Je viens d’en publier ma chronique ce weekend et j’ai bien aimé lire La Horde du Contrevent, même si je suis novice en SFFF et que j’ai trouvé quelques longueurs vers la fin. Ce roman est en effet déroutant, par son originalité, mais il a une portée politique qui m’a séduite, et tu soulignes en effet son amour de la langue, qui transpire à chaque page! Quant à Golgoth, tu dis qu’il est brutal mais c’est plus que ça: il est misogyne. Je ne sais comment l’interpréter, vers la fin du roman il regagne un peu de sensibilité, mais de là à être moins misogyne, je n’en suis pas sûre.
Il est misanthrope plus exactement. S’il considère que les femmes sont naturellement faibles et inutiles, il n’en pense pas moins de la plupart des autres. Il est élitiste au point même qu’il crée, avec le vif de son frère, son propre chemin sous ses pas. D’ailleurs, le style de Damasio est élitiste, ses histoires et ses personnages le sont. Cela est très bien mis en lumière dans « La zone du dehors ». C’est d’ailleurs toute la portée politique de ses écrits : on ne peut lutter contre un modèle dominant sans être élitiste, c’est-à-dire jusqu’à surpasser le modèle dominant lui-même. Ses nouvelles offrent un éclairage plus léger là-dessus.

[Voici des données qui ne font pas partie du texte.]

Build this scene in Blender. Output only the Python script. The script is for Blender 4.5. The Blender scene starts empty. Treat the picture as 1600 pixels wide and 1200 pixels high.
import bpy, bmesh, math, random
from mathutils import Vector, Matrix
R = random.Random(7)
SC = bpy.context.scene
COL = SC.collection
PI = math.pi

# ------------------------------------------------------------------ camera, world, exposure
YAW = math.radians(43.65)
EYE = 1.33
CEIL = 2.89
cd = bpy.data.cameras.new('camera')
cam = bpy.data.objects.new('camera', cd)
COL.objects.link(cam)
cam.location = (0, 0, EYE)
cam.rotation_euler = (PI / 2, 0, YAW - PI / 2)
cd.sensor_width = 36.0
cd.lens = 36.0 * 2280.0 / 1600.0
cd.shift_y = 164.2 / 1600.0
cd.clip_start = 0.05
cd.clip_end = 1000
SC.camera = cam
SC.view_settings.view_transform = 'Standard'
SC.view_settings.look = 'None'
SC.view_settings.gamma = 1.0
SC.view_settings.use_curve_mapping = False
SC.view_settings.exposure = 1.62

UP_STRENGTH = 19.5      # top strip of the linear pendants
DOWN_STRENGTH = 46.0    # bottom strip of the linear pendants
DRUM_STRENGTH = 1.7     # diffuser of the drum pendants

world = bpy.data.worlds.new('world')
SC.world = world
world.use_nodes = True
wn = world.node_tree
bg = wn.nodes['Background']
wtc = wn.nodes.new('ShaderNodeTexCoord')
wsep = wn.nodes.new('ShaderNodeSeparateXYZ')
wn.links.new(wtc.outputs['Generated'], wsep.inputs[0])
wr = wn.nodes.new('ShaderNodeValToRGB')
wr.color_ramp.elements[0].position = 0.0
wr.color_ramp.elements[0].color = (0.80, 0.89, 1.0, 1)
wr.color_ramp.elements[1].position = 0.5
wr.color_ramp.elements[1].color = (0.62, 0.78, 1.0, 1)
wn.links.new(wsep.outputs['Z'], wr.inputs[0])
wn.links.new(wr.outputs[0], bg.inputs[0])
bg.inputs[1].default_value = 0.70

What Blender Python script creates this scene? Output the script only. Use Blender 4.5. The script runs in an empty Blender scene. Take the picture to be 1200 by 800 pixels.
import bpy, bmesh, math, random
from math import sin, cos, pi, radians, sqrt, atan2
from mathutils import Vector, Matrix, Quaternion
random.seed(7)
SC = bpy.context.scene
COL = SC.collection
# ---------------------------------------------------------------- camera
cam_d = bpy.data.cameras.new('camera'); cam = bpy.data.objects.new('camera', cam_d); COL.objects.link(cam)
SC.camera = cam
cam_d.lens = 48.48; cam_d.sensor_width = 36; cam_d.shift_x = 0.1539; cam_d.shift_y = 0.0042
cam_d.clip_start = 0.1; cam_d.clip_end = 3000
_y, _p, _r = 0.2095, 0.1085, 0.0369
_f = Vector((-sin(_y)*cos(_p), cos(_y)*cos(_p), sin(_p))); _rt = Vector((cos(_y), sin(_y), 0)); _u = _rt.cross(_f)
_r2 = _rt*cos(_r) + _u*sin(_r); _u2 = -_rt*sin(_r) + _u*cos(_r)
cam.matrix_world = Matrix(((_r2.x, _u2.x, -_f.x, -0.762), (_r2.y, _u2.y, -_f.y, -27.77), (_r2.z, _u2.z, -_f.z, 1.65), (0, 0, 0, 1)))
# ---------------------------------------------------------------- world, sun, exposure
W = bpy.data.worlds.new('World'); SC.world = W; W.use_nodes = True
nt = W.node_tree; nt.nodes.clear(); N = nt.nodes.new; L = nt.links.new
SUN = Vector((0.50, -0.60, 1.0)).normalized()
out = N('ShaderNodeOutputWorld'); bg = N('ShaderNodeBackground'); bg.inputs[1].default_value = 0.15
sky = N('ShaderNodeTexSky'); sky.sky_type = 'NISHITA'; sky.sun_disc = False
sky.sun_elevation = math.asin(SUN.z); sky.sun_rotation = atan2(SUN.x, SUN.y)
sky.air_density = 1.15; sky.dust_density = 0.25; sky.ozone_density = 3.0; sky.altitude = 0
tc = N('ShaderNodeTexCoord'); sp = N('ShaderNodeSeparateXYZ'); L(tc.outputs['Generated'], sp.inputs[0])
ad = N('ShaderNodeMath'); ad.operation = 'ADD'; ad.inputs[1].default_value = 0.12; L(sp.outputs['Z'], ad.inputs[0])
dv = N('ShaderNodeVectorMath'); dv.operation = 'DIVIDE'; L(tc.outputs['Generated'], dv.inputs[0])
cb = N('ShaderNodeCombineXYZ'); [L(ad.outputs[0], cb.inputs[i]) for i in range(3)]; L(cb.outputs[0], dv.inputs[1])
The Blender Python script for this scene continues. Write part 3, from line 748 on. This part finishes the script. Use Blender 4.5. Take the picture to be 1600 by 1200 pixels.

Et l’élitisme, dans son sublime, apprend aussi à regarder vers le bas à un moment. Il sait se retourner vers la médiocrité d’où il vient avec « sensibilité » pour reprendre votre terme, compassion, nostalgie, mélancolie,… j’imagine qu’il y a de nombreux termes adaptés à cette attitude qui ressemble à « l’éternel retour » nietzschéen (et Damasio est assez nietzschéen de son propre aveu).